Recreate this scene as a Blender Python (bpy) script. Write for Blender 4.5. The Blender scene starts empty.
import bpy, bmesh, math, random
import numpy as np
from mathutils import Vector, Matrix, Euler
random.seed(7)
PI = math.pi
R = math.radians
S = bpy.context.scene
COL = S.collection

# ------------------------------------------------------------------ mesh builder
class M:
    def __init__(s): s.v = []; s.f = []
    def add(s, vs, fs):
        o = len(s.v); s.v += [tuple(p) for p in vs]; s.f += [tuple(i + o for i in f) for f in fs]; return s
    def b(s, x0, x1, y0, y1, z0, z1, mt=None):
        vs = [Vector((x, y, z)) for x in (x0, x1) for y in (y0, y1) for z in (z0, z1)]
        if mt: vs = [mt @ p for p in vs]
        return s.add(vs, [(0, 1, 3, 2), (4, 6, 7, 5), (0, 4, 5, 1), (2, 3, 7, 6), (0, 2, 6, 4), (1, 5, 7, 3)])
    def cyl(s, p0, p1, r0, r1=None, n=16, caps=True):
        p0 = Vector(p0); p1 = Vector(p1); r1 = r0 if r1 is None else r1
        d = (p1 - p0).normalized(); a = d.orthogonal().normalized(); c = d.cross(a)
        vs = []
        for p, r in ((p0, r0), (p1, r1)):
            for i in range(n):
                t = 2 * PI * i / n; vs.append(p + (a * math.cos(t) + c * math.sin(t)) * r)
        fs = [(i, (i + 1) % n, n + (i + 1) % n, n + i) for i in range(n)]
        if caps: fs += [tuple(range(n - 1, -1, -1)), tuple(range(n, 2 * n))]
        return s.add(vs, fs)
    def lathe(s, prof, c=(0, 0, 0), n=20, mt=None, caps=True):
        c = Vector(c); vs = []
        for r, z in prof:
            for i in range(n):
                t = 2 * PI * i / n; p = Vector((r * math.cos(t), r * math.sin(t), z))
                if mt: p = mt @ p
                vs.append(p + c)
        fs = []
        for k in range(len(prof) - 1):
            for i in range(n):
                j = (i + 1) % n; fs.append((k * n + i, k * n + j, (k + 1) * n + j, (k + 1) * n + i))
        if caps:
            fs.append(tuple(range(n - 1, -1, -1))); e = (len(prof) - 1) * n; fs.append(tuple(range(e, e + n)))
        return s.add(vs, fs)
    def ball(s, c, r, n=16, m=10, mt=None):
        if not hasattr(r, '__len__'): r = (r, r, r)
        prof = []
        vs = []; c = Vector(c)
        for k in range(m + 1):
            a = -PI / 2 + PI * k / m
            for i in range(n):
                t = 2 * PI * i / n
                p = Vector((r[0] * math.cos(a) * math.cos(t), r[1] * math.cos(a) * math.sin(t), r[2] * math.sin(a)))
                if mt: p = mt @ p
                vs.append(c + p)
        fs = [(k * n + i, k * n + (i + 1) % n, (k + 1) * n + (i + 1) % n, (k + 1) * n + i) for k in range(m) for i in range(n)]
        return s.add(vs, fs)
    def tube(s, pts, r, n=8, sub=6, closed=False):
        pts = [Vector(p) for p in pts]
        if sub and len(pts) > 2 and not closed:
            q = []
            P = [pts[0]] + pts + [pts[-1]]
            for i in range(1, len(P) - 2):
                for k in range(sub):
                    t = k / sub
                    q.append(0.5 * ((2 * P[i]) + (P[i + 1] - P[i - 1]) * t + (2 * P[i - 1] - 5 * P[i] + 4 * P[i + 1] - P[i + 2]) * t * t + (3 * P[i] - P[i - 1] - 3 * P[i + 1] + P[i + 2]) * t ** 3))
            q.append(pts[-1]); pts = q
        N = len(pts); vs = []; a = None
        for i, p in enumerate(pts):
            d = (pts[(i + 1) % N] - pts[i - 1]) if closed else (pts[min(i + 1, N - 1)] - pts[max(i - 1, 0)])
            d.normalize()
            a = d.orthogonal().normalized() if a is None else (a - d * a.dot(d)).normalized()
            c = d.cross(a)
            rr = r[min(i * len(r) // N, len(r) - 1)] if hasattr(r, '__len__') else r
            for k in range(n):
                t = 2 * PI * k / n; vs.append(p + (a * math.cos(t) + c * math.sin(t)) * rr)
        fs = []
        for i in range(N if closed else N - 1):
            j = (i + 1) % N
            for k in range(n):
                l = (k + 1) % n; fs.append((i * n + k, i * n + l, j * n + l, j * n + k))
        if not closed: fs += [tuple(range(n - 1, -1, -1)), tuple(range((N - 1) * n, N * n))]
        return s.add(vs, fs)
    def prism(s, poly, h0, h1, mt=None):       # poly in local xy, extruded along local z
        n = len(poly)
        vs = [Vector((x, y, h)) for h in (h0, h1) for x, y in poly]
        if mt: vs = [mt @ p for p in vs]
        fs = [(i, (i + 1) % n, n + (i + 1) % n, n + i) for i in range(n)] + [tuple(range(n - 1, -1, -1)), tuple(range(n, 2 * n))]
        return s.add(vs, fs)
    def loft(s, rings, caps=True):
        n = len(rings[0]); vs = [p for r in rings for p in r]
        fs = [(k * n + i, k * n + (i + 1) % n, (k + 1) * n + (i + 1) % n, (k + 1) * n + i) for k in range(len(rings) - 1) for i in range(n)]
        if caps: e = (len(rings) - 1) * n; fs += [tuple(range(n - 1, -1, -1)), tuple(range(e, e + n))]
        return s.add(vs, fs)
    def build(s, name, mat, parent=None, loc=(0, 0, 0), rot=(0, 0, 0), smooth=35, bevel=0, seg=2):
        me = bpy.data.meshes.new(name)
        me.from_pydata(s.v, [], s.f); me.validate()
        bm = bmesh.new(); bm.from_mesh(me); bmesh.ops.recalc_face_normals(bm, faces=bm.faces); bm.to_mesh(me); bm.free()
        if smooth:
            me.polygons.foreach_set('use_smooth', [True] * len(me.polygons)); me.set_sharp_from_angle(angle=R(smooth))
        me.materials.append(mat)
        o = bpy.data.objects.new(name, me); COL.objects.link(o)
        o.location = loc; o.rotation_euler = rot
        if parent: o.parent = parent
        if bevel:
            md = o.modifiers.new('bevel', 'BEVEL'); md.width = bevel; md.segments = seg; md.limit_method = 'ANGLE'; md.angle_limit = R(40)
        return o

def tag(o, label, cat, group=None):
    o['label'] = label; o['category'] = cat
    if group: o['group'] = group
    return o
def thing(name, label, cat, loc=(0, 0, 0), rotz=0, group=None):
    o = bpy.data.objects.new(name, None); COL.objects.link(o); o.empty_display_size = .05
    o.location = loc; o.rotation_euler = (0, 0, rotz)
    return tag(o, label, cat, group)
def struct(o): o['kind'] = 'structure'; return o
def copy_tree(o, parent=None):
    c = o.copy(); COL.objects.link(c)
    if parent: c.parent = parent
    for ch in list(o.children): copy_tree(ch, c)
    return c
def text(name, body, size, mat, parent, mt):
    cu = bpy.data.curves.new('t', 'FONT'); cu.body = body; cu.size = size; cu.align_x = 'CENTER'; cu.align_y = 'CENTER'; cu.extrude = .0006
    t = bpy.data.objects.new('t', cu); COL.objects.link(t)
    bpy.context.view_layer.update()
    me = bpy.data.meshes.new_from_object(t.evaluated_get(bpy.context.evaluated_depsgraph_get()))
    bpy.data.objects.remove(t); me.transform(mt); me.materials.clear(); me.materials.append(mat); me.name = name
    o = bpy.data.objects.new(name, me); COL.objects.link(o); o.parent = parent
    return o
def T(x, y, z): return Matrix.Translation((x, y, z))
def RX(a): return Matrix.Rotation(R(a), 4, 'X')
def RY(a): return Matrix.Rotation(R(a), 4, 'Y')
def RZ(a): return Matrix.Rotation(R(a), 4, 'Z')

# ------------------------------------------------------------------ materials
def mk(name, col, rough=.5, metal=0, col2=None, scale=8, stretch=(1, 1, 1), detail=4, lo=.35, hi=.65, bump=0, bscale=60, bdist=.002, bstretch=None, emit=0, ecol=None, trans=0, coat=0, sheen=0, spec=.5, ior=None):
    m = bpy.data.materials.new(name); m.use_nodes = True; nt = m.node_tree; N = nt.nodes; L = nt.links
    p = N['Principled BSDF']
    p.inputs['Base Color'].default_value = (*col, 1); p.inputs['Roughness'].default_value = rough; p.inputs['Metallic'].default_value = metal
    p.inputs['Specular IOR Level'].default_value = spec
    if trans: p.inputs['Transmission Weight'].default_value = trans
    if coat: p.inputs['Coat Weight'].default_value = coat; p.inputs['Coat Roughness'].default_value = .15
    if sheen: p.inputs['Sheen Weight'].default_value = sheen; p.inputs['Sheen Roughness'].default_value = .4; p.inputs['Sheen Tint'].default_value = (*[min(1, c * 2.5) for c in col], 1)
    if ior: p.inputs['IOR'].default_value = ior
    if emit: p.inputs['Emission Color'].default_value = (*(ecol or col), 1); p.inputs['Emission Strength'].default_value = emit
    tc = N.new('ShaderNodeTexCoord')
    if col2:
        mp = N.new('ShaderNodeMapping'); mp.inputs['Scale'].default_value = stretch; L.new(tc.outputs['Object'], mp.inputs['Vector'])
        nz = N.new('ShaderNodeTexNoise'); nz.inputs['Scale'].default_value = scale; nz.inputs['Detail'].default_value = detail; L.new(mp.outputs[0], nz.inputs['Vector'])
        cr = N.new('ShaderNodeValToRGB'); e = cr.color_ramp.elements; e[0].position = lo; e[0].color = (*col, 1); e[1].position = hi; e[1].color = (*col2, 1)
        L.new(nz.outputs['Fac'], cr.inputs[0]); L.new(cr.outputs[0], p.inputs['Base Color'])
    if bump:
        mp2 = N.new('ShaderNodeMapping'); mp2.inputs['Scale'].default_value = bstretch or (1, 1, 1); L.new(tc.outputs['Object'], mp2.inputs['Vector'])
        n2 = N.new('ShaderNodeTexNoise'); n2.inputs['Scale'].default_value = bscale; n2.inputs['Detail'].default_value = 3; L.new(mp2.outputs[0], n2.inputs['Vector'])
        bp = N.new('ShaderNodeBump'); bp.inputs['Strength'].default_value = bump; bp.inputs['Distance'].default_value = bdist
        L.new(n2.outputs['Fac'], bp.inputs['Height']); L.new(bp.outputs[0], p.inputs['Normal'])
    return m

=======

__Exercise details__: Looking at the material above, please copy exactly every line from its first line through the line containing "COL = S.collection", with both ends included and nothing else.

__Result for this exercise__:
Recreate this scene as a Blender Python (bpy) script. Write for Blender 4.5. The Blender scene starts empty.
import bpy, bmesh, math, random
import numpy as np
from mathutils import Vector, Matrix, Euler
random.seed(7)
PI = math.pi
R = math.radians
S = bpy.context.scene
COL = S.collection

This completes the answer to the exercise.